Mystery in History Disappearance of Commander Lionel Buster Crabb

About the disappearance of Commander Lionel Buster Crabb, history and possible solutions to the mystery of the missing English frogman.


The Event: The Disappearance of Comndr. Lionel "Buster" Crabb

When: 1956

Where: Portsmouth Naval Base, England

The Mystery: "I have a little job to do," Crabb told a friend in April, 1956. The famous and highly decorated Royal Navy frogman (he had removed Italian limpet mines from the hulls of warships during W.W.II) had experienced hard times since his retirement. At 46, he was in poor health, having trouble with his eyes and ears, and verging on alcoholism. Since he was nearly penniless, the new job was a godsend.

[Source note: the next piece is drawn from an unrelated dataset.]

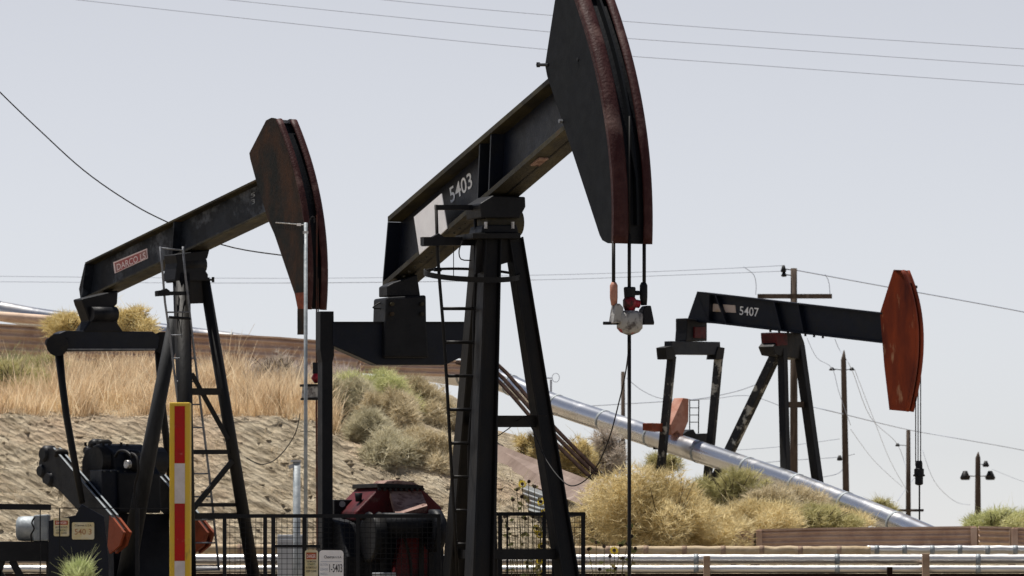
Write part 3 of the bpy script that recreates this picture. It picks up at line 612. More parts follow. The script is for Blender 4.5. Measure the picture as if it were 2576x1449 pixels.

On the morning of Apr. 17, Crabb booked into a hotel in Portsmouth. He was accompanied by a young man who gave his name as Bernard Smith. "Smith" was a secret service agent.

Next day, the 14,500-ton Soviet cruiser Ordzhonikidze, accompanied by two destroyers, anchored in Portsmouth Harbor. It brought Marshal Bulganin and Nikita Khrushchev on an official visit to London. At dawn on the 19th, as Smith watched, Crabb--wearing a rubber diving suit and equipped with a naval closed-system rebreather--entered the water and swam 70 yd. beneath the Soviet warship. He returned at 7:30 A.M. to adjust his breathing gear, which had given him trouble, forcing him to surface. He reentered the water and did not return. "We've lost Crabb," Smith reported to London.

Crabb had been spotted by a sentry on the warship. Khrushchev no doubt expected that an attempt would be made to spy on Russian underwater equipment and was not offended. Prime Minister Sir Anthony Eden was furious. Crabb's dive was unauthorized, he told the House of Commons. On Apr. 29, the government acknowledged that Crabb was "dead," a remarkable and never explained admission when it needed only to state that he was "missing."

Had Crabb been caught swimming beneath the cruiser, or electrocuted by antifrogmen devices, or held against the cruiser's hull by a powerful magnetic field until he drowned, or killed in a deadly underwater struggle with Russian frogmen? Or had he been captured and taken to Russia?

On June 9, 1957, fishermen dragged from Chichester Harbor, 15 mi. from Portsmouth, the body of a man dressed in a naval-pattern frogman's suite. Head and hand were missing. The body could have been in the water for 6 to 14 months, the time elapsed since Crabb's last dive, stated a pathologist. But it was impossible to determine the cause of death.

The body was Crabb's. It conformed to his description--size of feet, shape of legs, color of body hair--and it bore a scar on the left knee identical to a wartime wound Crabb had received.

Had his body, half-eaten by fish, drifted from Portsmouth, or had it been released from a Soviet submarine?

Possible Solutions: There are several theories. Did the Russians kill Crabb beneath the cruiser and allow the body to drift away? Did they take him to Russia and kill him there? Did they persuade him to join the Soviet navy and dump another body in the English Channel? According to a West German source, Crabb is still alive but is now using the name Korablov.

It is more probable that Crabb died in Portsmouth Harbor from respiratory failure. He was in poor health and above the age limit for deep diving. His breathing equipment was meant for dives down only to 33 ft., and he would have needed to dive below that depth to clear the 25-ft. draft of the Ordzhonikidze.

Because he needed the job, Crabb took a chance--and lost. Or did he?